→ **Aim of the task**:
Retype the data exactly, from its first line to the line containing "COL = scene.collection", including both, and skip any picture.

<<<<

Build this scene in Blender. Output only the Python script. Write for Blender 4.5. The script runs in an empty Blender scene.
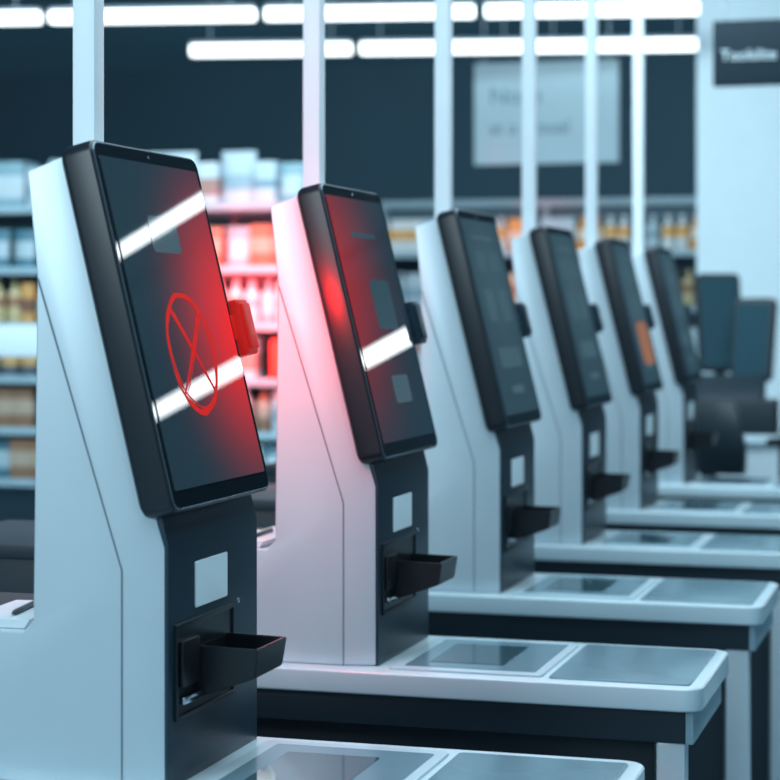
import bpy, bmesh, math, random
from mathutils import Vector, Matrix
random.seed(11)
scene = bpy.context.scene
scene.view_settings.view_transform = 'Standard'
COL = scene.collection

# ------------------------------------------------------------ materials
def mat(name, col, rough=0.5, metal=0.0, emit=None, estr=0.0, var=0.05, scale=12.0, spec=0.5, coat=0.0):
    m = bpy.data.materials.new(name); m.use_nodes = True
    nt = m.node_tree; b = nt.nodes['Principled BSDF']
    tc = nt.nodes.new('ShaderNodeTexCoord')
    n = nt.nodes.new('ShaderNodeTexNoise'); n.inputs['Scale'].default_value = scale
    nt.links.new(tc.outputs['Object'], n.inputs['Vector'])
    mx = nt.nodes.new('ShaderNodeMix'); mx.data_type = 'RGBA'
    mx.inputs[6].default_value = tuple(max(0, c*(1-var)) for c in col)+(1,)
    mx.inputs[7].default_value = tuple(min(1, c*(1+var)) for c in col)+(1,)
    nt.links.new(n.outputs['Fac'], mx.inputs[0])
    nt.links.new(mx.outputs[2], b.inputs['Base Color'])
    b.inputs['Roughness'].default_value = rough
    b.inputs['Metallic'].default_value = metal
    b.inputs['Specular IOR Level'].default_value = spec
    b.inputs['Coat Weight'].default_value = coat
    if emit:
        b.inputs['Emission Color'].default_value = tuple(emit)+(1,)
        b.inputs['Emission Strength'].default_value = estr
    return m

def product_mat(name, c1, c2, lo, hi):
    m = mat(name, c1, 0.45)
    nt = m.node_tree; b = nt.nodes['Principled BSDF']
    tc = nt.nodes.new('ShaderNodeTexCoord'); sp = nt.nodes.new('ShaderNodeSeparateXYZ')
    nt.links.new(tc.outputs['Generated'], sp.inputs[0])
    g = nt.nodes.new('ShaderNodeMath'); g.operation = 'GREATER_THAN'; g.inputs[1].default_value = lo
    l = nt.nodes.new('ShaderNodeMath'); l.operation = 'LESS_THAN'; l.inputs[1].default_value = hi
    p = nt.nodes.new('ShaderNodeMath'); p.operation = 'MULTIPLY'
    nt.links.new(sp.outputs[2], g.inputs[0]); nt.links.new(sp.outputs[2], l.inputs[0])
    nt.links.new(g.outputs[0], p.inputs[0]); nt.links.new(l.outputs[0], p.inputs[1])
    mx = nt.nodes.new('ShaderNodeMix'); mx.data_type = 'RGBA'
    mx.inputs[6].default_value = tuple(c1)+(1,); mx.inputs[7].default_value = tuple(c2)+(1,)
    nt.links.new(p.outputs[0], mx.inputs[0]); nt.links.new(mx.outputs[2], b.inputs['Base Color'])
    return m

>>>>

→ **Output for this exercise**:
Build this scene in Blender. Output only the Python script. Write for Blender 4.5. The script runs in an empty Blender scene.
import bpy, bmesh, math, random
from mathutils import Vector, Matrix
random.seed(11)
scene = bpy.context.scene
scene.view_settings.view_transform = 'Standard'
COL = scene.collection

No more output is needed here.